EXERCISE -
Only one span of the listing below is wanted: the lines from the one with "The Blender Python script for this scene continues." through the one with "NEARA = np.array(NEAR)", reproduced exactly, both ends kept.

──────── DATA FOR THE TASK

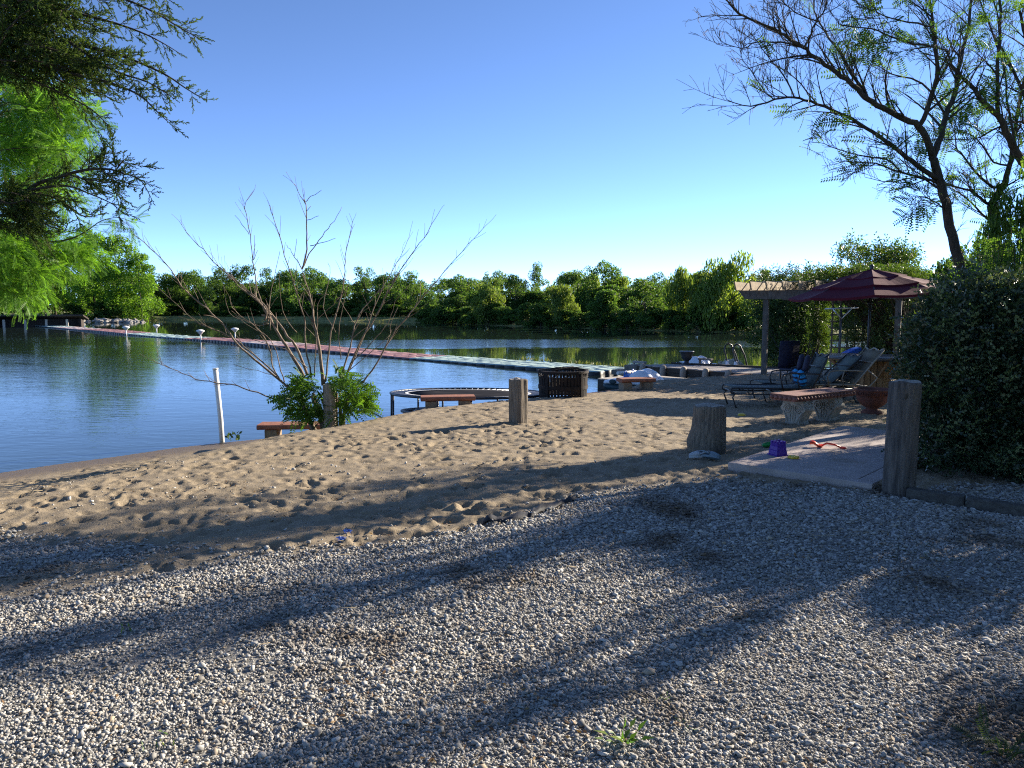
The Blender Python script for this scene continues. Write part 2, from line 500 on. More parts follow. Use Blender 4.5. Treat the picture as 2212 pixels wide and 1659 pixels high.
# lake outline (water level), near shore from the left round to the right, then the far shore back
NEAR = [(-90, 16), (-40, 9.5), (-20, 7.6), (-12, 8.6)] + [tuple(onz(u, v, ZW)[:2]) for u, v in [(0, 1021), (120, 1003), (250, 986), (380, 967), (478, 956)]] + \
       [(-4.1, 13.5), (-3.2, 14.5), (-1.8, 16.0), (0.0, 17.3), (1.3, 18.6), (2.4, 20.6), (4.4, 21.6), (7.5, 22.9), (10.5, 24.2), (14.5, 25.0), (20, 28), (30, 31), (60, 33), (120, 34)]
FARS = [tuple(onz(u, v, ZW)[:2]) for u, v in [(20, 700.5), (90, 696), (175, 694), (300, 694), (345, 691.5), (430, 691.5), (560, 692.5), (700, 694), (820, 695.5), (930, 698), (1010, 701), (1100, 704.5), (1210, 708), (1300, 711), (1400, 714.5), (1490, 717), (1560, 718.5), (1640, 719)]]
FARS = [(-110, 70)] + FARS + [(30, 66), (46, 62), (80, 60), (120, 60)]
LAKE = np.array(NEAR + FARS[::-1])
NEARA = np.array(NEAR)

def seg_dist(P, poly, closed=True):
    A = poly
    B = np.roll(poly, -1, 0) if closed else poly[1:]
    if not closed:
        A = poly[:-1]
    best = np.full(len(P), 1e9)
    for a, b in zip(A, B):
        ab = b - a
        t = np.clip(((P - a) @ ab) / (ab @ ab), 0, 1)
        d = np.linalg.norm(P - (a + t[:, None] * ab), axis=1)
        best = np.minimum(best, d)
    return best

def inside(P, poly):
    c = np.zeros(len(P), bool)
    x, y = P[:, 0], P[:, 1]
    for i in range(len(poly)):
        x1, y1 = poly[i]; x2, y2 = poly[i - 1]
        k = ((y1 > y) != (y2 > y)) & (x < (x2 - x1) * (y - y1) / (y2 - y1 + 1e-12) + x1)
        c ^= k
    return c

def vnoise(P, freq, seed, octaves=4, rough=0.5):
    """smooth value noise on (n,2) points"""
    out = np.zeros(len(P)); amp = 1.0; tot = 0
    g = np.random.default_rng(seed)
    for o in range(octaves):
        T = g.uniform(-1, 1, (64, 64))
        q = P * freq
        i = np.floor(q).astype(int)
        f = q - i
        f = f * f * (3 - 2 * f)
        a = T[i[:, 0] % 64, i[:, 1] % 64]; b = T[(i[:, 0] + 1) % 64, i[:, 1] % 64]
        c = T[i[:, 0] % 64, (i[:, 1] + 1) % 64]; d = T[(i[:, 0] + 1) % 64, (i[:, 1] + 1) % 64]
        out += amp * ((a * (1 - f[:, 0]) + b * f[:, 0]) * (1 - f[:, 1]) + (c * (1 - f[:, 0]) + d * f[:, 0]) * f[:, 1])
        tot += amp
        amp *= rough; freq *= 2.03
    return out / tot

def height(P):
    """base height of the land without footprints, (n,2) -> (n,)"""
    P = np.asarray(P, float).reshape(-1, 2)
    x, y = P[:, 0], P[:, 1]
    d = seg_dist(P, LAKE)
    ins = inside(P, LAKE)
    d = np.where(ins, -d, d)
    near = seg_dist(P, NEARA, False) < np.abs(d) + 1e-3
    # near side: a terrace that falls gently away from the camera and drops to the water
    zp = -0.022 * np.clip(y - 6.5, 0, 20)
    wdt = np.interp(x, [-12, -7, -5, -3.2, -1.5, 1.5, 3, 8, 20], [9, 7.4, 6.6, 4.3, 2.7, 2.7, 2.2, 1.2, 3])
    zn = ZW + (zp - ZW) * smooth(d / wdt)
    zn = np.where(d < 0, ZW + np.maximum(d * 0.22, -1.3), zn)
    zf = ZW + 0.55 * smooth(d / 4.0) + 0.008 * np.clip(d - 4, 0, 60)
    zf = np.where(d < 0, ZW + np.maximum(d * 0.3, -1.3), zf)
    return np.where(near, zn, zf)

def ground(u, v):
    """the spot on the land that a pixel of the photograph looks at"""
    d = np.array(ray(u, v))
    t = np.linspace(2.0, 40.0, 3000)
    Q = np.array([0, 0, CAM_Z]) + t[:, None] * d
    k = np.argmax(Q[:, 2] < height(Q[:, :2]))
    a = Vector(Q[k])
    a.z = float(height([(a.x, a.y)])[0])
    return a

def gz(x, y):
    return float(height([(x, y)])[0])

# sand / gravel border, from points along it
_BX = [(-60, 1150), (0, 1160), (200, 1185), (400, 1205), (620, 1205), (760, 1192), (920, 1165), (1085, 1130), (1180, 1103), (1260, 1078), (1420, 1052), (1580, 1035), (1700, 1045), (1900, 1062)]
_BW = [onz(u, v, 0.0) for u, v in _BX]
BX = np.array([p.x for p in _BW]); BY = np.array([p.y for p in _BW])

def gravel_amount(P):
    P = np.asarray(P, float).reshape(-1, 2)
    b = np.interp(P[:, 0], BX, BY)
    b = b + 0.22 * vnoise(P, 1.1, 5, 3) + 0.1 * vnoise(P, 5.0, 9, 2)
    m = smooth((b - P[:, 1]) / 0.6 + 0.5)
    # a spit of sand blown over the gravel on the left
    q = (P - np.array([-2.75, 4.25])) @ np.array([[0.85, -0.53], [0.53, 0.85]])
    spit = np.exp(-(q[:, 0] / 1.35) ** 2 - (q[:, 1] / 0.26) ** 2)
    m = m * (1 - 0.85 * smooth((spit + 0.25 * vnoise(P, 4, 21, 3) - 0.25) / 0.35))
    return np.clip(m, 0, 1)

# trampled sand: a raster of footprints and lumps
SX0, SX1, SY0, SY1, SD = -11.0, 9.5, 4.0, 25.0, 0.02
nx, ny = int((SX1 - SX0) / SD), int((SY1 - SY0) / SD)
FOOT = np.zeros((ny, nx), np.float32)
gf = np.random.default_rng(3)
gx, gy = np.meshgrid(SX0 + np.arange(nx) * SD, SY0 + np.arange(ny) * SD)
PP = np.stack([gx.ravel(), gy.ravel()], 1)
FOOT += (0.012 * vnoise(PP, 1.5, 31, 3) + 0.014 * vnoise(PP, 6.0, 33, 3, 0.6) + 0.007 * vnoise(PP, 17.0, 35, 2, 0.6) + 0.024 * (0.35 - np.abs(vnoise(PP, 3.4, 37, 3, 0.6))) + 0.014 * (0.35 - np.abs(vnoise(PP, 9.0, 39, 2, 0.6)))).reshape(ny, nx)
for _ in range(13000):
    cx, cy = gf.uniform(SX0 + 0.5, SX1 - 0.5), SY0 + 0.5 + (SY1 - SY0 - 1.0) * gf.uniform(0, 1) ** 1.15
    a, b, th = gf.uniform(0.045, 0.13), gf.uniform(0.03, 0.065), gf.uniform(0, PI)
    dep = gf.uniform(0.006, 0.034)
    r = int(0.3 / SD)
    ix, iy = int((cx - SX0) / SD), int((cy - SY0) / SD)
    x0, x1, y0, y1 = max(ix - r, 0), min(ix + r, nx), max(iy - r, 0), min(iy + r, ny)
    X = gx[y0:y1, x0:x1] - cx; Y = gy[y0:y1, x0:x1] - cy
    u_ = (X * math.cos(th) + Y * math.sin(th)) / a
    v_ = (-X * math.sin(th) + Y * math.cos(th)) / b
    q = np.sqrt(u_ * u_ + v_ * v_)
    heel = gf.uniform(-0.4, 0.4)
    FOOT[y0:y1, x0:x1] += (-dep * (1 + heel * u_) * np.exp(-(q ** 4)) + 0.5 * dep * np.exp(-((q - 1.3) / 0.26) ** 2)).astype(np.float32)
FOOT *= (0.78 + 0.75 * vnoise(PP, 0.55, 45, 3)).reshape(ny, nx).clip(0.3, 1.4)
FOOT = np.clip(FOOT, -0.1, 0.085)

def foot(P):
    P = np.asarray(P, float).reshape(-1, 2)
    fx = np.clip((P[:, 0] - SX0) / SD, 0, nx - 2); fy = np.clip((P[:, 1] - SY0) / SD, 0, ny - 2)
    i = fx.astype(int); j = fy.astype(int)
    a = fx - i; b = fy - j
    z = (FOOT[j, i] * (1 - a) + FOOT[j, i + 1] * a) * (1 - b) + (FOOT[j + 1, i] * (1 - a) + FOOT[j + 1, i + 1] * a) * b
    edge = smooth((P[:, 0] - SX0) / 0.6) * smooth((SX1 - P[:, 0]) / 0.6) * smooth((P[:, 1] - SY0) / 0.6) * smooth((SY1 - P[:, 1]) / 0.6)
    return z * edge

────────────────
──────── DATA FOR THE TASK

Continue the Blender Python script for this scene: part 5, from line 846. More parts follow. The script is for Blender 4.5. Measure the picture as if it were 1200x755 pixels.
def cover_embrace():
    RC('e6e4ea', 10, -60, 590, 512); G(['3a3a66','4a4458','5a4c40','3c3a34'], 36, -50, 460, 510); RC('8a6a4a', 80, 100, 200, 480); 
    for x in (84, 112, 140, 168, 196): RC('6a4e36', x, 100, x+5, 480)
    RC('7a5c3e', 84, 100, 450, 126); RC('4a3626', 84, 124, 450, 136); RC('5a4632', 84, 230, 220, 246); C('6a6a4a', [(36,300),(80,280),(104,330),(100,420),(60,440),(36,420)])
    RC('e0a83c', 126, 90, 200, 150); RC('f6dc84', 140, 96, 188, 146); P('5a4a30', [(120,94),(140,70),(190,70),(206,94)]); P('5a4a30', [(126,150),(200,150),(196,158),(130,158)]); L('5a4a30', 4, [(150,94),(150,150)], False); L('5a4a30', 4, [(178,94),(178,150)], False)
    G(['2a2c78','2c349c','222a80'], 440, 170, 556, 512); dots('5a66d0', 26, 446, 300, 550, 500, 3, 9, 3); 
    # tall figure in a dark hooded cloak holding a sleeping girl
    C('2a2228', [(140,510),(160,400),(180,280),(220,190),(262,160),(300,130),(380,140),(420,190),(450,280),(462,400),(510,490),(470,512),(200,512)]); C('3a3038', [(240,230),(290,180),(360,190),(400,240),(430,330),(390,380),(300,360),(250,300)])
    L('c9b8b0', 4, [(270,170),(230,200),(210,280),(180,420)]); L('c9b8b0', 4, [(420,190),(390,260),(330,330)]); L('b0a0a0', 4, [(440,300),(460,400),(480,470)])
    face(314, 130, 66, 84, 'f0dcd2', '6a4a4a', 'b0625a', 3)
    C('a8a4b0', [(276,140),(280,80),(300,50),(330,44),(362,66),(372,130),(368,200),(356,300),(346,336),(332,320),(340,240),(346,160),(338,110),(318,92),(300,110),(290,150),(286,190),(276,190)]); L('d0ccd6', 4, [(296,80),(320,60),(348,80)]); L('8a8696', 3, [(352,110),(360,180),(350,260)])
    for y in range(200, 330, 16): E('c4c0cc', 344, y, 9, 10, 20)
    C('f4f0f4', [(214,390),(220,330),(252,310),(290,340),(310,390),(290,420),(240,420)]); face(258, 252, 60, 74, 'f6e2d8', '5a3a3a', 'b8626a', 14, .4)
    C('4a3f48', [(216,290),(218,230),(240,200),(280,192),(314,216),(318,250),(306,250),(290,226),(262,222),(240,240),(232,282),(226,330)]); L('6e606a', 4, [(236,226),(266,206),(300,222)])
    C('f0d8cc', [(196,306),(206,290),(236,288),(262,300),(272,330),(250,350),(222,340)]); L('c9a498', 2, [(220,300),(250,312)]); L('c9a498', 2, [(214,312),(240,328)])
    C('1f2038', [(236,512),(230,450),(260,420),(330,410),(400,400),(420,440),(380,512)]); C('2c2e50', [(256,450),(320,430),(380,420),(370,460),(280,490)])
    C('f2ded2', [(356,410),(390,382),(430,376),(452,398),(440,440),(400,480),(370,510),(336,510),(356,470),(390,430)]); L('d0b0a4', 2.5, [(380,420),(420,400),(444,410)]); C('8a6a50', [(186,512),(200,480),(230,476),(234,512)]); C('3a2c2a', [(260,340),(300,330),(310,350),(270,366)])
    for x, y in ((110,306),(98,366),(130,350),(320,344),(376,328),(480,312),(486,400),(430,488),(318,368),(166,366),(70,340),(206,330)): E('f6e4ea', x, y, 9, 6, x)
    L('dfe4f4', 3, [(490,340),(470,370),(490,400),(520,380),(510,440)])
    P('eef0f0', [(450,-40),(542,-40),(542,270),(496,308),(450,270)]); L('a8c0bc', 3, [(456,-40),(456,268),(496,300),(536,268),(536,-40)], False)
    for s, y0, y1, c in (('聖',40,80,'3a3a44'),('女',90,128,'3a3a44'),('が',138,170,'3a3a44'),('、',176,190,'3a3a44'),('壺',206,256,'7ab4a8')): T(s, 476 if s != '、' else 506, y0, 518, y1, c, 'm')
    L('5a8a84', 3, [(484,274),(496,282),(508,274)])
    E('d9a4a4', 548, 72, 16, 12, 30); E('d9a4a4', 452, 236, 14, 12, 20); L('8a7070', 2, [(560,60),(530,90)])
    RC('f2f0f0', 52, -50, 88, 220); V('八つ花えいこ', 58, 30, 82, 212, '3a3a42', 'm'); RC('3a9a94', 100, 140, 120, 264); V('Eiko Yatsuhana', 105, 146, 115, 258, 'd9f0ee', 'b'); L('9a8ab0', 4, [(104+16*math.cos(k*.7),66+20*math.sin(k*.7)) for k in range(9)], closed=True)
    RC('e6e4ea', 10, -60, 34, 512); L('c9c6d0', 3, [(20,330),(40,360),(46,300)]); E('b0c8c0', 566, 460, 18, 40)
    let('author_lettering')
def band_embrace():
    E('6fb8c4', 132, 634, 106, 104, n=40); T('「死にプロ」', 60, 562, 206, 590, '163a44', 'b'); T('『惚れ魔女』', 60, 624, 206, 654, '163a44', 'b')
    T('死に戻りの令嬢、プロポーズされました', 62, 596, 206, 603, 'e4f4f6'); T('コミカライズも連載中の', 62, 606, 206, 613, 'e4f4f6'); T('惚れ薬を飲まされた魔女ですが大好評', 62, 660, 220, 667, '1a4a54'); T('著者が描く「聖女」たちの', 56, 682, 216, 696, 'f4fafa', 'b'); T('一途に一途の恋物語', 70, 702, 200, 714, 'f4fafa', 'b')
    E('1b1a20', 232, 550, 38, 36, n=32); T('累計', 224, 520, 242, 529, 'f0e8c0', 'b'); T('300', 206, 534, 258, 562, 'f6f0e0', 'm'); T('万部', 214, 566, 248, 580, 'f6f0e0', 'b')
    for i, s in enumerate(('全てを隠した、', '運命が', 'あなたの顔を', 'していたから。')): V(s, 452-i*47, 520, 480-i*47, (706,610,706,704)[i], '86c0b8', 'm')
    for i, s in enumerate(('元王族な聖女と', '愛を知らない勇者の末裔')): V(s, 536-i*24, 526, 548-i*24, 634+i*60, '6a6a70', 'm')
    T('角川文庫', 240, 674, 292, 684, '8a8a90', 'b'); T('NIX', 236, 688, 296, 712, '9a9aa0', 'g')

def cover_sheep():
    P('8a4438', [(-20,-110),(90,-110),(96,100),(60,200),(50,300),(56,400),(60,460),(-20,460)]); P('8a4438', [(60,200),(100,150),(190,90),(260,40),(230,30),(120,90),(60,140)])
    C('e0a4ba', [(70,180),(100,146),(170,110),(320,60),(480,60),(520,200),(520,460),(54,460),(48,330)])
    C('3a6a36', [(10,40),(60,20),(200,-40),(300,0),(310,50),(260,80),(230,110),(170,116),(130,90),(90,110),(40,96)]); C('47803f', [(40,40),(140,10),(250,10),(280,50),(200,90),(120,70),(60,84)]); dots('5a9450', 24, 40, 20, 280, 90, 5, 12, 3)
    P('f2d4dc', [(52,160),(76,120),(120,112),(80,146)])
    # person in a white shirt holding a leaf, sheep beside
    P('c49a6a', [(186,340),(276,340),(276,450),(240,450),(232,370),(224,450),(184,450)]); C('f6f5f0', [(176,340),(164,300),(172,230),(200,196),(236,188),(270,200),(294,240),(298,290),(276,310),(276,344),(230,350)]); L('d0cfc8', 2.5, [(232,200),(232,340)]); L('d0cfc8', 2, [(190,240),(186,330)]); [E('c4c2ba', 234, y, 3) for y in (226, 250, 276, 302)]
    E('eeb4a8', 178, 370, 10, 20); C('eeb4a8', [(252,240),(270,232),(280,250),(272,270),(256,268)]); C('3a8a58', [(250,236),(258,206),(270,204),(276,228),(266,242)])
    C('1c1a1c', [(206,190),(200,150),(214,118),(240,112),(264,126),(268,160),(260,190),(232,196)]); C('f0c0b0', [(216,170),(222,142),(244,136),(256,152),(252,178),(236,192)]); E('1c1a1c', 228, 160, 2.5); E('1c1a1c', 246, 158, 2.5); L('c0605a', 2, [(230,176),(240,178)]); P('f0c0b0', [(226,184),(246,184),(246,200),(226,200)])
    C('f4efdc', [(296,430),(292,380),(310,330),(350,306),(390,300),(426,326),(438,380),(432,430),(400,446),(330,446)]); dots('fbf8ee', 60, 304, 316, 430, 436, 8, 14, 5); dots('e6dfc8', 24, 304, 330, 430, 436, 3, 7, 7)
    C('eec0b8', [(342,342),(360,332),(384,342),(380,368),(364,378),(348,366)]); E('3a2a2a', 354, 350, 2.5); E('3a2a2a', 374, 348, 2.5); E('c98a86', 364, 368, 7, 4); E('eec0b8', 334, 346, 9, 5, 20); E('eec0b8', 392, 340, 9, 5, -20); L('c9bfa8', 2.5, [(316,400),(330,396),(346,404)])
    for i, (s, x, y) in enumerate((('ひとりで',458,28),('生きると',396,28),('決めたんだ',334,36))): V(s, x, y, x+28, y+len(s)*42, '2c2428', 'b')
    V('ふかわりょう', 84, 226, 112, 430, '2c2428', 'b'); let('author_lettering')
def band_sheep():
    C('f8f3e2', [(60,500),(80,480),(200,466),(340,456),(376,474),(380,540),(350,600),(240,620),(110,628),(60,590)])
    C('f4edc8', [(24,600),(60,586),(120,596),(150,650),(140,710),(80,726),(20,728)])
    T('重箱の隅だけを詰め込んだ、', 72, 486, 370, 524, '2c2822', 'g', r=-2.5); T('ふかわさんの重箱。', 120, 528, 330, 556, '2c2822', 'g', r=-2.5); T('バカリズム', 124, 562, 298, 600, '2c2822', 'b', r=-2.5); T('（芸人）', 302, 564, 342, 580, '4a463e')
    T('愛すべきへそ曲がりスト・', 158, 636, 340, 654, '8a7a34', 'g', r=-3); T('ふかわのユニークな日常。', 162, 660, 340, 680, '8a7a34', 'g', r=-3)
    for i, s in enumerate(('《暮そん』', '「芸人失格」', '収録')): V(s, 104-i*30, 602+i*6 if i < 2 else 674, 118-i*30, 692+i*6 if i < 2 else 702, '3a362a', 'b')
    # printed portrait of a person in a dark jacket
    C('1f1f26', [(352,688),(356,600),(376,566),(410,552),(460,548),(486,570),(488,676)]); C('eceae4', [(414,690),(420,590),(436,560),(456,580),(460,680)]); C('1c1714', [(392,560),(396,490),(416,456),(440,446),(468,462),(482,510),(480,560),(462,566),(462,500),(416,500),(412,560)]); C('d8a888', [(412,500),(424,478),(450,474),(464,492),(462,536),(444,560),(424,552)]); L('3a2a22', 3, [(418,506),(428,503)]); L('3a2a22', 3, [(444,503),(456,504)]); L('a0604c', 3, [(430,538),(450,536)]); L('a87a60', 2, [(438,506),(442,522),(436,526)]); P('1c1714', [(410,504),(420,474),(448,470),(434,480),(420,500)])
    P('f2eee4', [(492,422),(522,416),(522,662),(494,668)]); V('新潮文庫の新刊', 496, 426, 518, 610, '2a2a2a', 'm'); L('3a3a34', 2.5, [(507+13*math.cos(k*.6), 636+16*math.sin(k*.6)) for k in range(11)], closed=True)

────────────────

OUTPUT OF THE EXERCISE -
The Blender Python script for this scene continues. Write part 2, from line 500 on. More parts follow. Use Blender 4.5. Treat the picture as 2212 pixels wide and 1659 pixels high.
# lake outline (water level), near shore from the left round to the right, then the far shore back
NEAR = [(-90, 16), (-40, 9.5), (-20, 7.6), (-12, 8.6)] + [tuple(onz(u, v, ZW)[:2]) for u, v in [(0, 1021), (120, 1003), (250, 986), (380, 967), (478, 956)]] + \
       [(-4.1, 13.5), (-3.2, 14.5), (-1.8, 16.0), (0.0, 17.3), (1.3, 18.6), (2.4, 20.6), (4.4, 21.6), (7.5, 22.9), (10.5, 24.2), (14.5, 25.0), (20, 28), (30, 31), (60, 33), (120, 34)]
FARS = [tuple(onz(u, v, ZW)[:2]) for u, v in [(20, 700.5), (90, 696), (175, 694), (300, 694), (345, 691.5), (430, 691.5), (560, 692.5), (700, 694), (820, 695.5), (930, 698), (1010, 701), (1100, 704.5), (1210, 708), (1300, 711), (1400, 714.5), (1490, 717), (1560, 718.5), (1640, 719)]]
FARS = [(-110, 70)] + FARS + [(30, 66), (46, 62), (80, 60), (120, 60)]
LAKE = np.array(NEAR + FARS[::-1])
NEARA = np.array(NEAR)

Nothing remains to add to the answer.